Friday, July 13, 2012

Writer Collaboration

A friend on Facebook found an interesting site for collaboration among writers.  The way it works is someone, say me, posts an idea -- a plot for a story.  Then other writers flesh it out and develop it.

On the surface this sounds fine.  But then I saw all the legal stuff about rights and splitting of profits if the stories from the collaboration sell well and I lost interest.

Frankly, I'm not going to give away any of my ideas to anyone, not even my publisher.  But even if I put that aside, collaboration among writers is a tricky thing because writing talents vary.  If I come up with the idea and produce a solid first draft, someone else can come along and wreck it because their talent is at the same level.  Or the reverse can happen:  I come up with the idea and write a first draft and then someone else rewrites it and improves it more than I ever could.

In that situation how do you determine how I am compensated or how the other person is?  Is the idea worth more than the story itself or the other way round?

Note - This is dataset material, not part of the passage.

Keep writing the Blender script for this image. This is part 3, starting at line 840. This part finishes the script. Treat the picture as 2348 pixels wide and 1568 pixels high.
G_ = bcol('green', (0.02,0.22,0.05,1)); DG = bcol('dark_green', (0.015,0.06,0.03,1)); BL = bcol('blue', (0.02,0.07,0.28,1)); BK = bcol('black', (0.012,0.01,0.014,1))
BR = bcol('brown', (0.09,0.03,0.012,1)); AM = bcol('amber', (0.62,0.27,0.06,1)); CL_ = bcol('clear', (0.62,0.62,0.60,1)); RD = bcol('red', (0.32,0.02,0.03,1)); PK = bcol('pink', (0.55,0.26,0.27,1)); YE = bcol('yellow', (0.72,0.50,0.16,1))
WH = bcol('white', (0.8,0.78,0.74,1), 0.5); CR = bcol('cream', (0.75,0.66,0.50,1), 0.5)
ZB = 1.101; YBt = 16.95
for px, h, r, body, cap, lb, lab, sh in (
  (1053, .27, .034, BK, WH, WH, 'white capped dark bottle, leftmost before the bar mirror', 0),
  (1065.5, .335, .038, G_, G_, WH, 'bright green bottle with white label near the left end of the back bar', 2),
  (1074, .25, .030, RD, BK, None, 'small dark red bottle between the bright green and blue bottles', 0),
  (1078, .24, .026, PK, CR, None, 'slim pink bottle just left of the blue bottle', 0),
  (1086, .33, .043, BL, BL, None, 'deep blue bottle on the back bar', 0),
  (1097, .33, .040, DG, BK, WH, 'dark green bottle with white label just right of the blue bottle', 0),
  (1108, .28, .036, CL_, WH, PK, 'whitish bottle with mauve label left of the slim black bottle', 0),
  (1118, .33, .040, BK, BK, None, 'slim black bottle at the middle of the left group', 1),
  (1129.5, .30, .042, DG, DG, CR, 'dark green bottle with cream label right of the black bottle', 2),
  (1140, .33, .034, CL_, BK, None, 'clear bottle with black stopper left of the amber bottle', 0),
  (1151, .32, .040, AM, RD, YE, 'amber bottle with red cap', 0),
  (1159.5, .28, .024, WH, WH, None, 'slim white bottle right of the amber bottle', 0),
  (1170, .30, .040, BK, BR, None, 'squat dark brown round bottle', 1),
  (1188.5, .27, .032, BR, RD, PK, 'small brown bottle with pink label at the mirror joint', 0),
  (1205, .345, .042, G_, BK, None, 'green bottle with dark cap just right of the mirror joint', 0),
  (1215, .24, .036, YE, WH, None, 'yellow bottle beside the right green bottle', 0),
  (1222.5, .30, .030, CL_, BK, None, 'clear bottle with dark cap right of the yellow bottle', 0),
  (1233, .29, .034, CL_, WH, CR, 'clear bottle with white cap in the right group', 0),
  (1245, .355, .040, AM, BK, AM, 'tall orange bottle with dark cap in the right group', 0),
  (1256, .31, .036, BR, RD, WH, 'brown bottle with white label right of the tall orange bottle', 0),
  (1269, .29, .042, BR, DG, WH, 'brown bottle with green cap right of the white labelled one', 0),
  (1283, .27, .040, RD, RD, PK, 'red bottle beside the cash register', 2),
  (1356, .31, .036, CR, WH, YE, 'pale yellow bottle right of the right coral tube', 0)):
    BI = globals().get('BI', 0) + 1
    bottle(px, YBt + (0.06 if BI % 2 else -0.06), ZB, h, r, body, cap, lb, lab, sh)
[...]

I don't know and the situation gets murkier still when you increase the number of writers involved.  In a team of five writers, if each writer does not contribute 20% of the whole, an even division of credit is unfair.

Now having said all this, I should say that I would like to see a way for writers to collaborate and work together.  I just don't see how it is possible because of the compensation, ownership, and rights issues surrounding it, which is sad.

I wish my friend luck on the collaboration site he found, but I think it will come to naught.